Interview: Thomas Wälti

In der Schweiz gibt es ca. 4500 Spielgruppen.
Des enfants au sein d’un groupe de jeu. (Image symbole)

4500 groupes de jeu en Suisse alémanique
La Suisse alémanique compte près de 4500 groupes de jeu. L’Association suisse des responsables de groupes de jeu (SSLV) fonctionne sur la base du bénévolat et répond aux questions liées aux groupes de jeu en Suisse. Pas moins de 24 centres professionnels et de contact (FKS) exercent en outre un rôle consultatif auprès des responsables de groupes de jeu et des autorités. Les FKS représentent la SSLV au niveau cantonal. Eva Roth, âgée de 48 ans, préside la SSLV. Elle est mère de quatre enfants déjà adultes et habite à Thoune.

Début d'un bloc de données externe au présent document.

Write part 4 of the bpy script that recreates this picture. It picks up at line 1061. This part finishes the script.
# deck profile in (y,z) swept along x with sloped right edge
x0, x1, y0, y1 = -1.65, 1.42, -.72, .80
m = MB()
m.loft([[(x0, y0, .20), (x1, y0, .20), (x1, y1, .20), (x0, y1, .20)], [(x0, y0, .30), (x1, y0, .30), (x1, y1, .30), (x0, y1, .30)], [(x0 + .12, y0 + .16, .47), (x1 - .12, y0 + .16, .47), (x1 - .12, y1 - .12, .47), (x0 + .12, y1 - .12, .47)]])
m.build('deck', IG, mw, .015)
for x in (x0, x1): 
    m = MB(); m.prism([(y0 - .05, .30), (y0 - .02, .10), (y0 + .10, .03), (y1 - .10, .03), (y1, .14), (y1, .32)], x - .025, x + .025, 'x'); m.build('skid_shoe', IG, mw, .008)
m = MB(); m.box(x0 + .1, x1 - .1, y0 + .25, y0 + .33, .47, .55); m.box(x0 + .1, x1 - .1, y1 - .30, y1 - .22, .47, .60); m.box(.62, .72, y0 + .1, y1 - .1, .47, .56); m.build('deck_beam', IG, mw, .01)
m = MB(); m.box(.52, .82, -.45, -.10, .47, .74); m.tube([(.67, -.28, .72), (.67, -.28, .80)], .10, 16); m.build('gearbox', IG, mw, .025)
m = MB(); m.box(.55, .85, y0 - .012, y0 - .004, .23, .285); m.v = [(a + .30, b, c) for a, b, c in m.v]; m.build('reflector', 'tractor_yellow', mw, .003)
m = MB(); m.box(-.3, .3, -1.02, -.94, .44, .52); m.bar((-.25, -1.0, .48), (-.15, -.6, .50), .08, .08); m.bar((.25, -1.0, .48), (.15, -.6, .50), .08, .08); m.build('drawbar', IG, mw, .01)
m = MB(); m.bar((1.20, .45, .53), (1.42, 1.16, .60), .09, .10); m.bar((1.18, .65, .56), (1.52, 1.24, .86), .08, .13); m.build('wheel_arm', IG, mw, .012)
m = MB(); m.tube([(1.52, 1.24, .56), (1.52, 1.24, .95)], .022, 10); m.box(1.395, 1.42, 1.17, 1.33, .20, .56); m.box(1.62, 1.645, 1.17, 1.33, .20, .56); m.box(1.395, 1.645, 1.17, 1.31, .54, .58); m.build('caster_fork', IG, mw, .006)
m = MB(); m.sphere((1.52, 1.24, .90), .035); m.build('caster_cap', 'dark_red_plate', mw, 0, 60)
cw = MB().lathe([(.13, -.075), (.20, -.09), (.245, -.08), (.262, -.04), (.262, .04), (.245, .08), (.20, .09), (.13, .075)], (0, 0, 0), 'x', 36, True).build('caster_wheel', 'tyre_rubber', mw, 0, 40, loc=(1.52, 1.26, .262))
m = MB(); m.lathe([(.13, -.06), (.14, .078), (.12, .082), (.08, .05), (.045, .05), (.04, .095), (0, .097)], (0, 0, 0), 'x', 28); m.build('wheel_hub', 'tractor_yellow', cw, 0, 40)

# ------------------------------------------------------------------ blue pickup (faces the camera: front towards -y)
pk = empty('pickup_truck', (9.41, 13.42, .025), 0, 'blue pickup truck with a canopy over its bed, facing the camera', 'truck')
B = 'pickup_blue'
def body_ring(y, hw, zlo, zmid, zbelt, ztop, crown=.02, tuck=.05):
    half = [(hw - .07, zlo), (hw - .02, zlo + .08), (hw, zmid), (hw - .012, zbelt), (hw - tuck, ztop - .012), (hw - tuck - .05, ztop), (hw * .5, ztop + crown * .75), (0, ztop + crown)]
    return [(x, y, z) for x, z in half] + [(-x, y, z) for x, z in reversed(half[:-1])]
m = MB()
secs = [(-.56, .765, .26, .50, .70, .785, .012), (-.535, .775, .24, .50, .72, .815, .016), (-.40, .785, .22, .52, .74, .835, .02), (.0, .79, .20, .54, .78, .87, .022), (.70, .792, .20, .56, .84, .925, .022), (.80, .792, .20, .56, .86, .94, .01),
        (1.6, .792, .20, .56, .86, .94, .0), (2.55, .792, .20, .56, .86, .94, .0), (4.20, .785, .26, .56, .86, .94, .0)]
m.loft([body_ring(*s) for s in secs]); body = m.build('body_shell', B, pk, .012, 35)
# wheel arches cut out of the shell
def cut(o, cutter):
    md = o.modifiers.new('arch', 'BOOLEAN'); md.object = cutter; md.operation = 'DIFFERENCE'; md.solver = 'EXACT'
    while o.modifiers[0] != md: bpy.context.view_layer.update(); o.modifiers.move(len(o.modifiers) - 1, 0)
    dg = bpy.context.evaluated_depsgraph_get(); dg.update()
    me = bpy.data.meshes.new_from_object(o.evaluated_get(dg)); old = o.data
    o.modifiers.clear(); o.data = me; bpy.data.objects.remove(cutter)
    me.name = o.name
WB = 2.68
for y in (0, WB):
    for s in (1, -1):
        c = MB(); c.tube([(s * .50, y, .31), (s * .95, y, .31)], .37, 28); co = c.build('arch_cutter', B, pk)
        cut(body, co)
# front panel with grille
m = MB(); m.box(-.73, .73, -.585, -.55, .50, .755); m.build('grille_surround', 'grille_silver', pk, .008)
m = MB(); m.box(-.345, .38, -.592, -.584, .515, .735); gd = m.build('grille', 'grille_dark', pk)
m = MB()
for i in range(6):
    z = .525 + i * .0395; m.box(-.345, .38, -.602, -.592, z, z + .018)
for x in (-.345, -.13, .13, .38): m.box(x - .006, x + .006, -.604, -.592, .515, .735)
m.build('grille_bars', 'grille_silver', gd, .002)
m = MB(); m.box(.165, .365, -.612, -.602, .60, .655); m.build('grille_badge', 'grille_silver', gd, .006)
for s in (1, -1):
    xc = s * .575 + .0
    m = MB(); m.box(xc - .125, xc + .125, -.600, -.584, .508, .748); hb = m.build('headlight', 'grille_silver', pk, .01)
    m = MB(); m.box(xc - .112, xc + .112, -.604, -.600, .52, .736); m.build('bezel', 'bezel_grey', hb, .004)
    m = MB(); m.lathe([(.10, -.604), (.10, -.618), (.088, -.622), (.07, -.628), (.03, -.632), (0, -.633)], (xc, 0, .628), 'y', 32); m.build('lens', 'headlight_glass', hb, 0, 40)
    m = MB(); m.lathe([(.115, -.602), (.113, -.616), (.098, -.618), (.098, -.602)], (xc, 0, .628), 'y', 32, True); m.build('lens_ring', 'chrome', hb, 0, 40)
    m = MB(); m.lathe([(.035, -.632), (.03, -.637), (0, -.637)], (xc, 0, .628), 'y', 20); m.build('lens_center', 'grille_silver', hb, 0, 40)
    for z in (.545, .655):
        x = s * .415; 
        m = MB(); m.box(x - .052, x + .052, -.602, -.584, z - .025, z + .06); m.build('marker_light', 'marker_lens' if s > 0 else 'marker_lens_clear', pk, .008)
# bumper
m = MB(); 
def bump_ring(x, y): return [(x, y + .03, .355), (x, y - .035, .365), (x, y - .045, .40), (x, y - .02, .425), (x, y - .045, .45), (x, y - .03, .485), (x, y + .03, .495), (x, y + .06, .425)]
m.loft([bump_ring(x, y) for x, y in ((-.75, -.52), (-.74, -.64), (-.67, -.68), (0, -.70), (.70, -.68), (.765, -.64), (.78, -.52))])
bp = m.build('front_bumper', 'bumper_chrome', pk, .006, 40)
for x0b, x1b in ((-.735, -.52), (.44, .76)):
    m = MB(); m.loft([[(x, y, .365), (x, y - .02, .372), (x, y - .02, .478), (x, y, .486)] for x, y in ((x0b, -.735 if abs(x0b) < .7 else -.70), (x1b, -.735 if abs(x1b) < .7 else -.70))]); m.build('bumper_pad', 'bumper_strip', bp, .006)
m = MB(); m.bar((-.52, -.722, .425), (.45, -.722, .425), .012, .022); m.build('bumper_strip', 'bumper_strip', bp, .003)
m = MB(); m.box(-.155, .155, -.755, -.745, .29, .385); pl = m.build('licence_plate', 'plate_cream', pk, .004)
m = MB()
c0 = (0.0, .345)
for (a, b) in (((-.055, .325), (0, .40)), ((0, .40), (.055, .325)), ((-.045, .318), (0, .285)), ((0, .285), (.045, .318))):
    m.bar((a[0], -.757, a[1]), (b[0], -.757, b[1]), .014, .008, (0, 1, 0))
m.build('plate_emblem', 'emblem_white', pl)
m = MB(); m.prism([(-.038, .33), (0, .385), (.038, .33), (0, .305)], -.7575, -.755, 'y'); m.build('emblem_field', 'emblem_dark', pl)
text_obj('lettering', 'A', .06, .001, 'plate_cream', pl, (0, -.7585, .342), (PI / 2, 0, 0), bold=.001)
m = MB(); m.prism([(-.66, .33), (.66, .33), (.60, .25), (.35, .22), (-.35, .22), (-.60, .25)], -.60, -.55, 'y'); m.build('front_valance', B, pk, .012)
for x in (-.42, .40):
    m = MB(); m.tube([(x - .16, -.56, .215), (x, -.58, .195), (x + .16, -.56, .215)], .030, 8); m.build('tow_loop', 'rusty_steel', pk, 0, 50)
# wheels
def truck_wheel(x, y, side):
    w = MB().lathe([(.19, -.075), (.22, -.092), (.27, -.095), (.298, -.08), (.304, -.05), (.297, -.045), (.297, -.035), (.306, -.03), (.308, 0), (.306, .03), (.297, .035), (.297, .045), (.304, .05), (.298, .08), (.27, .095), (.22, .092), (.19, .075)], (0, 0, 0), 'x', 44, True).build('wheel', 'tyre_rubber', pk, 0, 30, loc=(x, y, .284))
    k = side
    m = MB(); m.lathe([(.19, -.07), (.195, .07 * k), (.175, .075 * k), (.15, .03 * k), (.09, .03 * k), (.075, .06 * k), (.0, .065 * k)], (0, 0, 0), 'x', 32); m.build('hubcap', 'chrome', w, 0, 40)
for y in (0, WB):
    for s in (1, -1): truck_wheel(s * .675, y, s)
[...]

Un groupe de jeu regroupe une ou plusieurs fois par semaine six à dix enfants âgés d’environ deux ans et demi au minimum, et ce, jusqu’à leur entrée au jardin d’enfants. En règle générale, une demi-journée en groupe de jeu dure environ trois heures. Les groupes d’enfants restent les mêmes et sont encadrés par des responsables de groupes de jeu ayant suivi une formation dédiée.
À l’heure actuelle, le financement de la SSLV repose uniquement sur les contributions de ses près de 2500 membres. La Confédération soutient les structures d’accueil collectif de jour dans le cadre de programmes de financement incitatif mais ne fournit aucune aide aux groupes de jeu. L’objectif de la SSLV est d’obtenir le soutien de la Confédération au niveau national, notamment par le biais d’un financement de base. De cette façon, les responsables de jeu seraient en mesure d’améliorer leurs prestations.
Les groupes de jeu constituent une spécificité de la Suisse alémanique. D’autres formes d’encouragement des jeunes enfants se sont créées en Suisse romande et dans le Tessin. Il n’existe aucune obligation de signalement en Suisse pour les groupes de jeu. La SSLV est partenaire de coalition de Ready!